* Entries with scene source code:
· · · · · · ·

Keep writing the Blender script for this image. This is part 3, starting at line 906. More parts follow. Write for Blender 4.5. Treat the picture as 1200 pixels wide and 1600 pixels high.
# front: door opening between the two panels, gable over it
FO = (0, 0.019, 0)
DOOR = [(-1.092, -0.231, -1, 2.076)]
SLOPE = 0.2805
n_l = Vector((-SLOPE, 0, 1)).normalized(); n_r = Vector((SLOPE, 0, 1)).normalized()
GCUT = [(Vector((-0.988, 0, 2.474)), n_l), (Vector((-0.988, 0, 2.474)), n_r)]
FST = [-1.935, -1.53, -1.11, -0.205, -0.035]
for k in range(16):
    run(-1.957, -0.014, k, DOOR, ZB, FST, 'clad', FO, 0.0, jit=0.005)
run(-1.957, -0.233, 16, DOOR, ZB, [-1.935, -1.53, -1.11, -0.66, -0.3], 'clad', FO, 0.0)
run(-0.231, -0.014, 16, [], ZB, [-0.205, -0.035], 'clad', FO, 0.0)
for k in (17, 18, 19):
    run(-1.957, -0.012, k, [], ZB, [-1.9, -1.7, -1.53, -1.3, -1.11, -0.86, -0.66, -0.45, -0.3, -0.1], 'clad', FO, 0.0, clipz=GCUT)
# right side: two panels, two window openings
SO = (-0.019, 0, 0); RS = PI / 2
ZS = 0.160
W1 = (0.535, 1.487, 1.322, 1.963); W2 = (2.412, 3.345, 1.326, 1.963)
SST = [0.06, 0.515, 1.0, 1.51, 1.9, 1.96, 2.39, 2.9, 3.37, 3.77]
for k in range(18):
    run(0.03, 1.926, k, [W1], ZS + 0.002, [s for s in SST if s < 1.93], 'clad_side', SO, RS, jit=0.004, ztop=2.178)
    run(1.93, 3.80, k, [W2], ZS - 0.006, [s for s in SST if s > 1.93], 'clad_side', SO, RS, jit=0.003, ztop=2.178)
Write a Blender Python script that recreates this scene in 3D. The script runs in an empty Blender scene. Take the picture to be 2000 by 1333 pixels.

· · · · · · ·

* Exercise task:
Retype the whole listing above exactly.

* Full solution:
Keep writing the Blender script for this image. This is part 3, starting at line 906. More parts follow. Write for Blender 4.5. Treat the picture as 1200 pixels wide and 1600 pixels high.
# front: door opening between the two panels, gable over it
FO = (0, 0.019, 0)
DOOR = [(-1.092, -0.231, -1, 2.076)]
SLOPE = 0.2805
n_l = Vector((-SLOPE, 0, 1)).normalized(); n_r = Vector((SLOPE, 0, 1)).normalized()
GCUT = [(Vector((-0.988, 0, 2.474)), n_l), (Vector((-0.988, 0, 2.474)), n_r)]
FST = [-1.935, -1.53, -1.11, -0.205, -0.035]
for k in range(16):
    run(-1.957, -0.014, k, DOOR, ZB, FST, 'clad', FO, 0.0, jit=0.005)
run(-1.957, -0.233, 16, DOOR, ZB, [-1.935, -1.53, -1.11, -0.66, -0.3], 'clad', FO, 0.0)
run(-0.231, -0.014, 16, [], ZB, [-0.205, -0.035], 'clad', FO, 0.0)
for k in (17, 18, 19):
    run(-1.957, -0.012, k, [], ZB, [-1.9, -1.7, -1.53, -1.3, -1.11, -0.86, -0.66, -0.45, -0.3, -0.1], 'clad', FO, 0.0, clipz=GCUT)
# right side: two panels, two window openings
SO = (-0.019, 0, 0); RS = PI / 2
ZS = 0.160
W1 = (0.535, 1.487, 1.322, 1.963); W2 = (2.412, 3.345, 1.326, 1.963)
SST = [0.06, 0.515, 1.0, 1.51, 1.9, 1.96, 2.39, 2.9, 3.37, 3.77]
for k in range(18):
    run(0.03, 1.926, k, [W1], ZS + 0.002, [s for s in SST if s < 1.93], 'clad_side', SO, RS, jit=0.004, ztop=2.178)
    run(1.93, 3.80, k, [W2], ZS - 0.006, [s for s in SST if s > 1.93], 'clad_side', SO, RS, jit=0.003, ztop=2.178)
Write a Blender Python script that recreates this scene in 3D. The script runs in an empty Blender scene. Take the picture to be 2000 by 1333 pixels.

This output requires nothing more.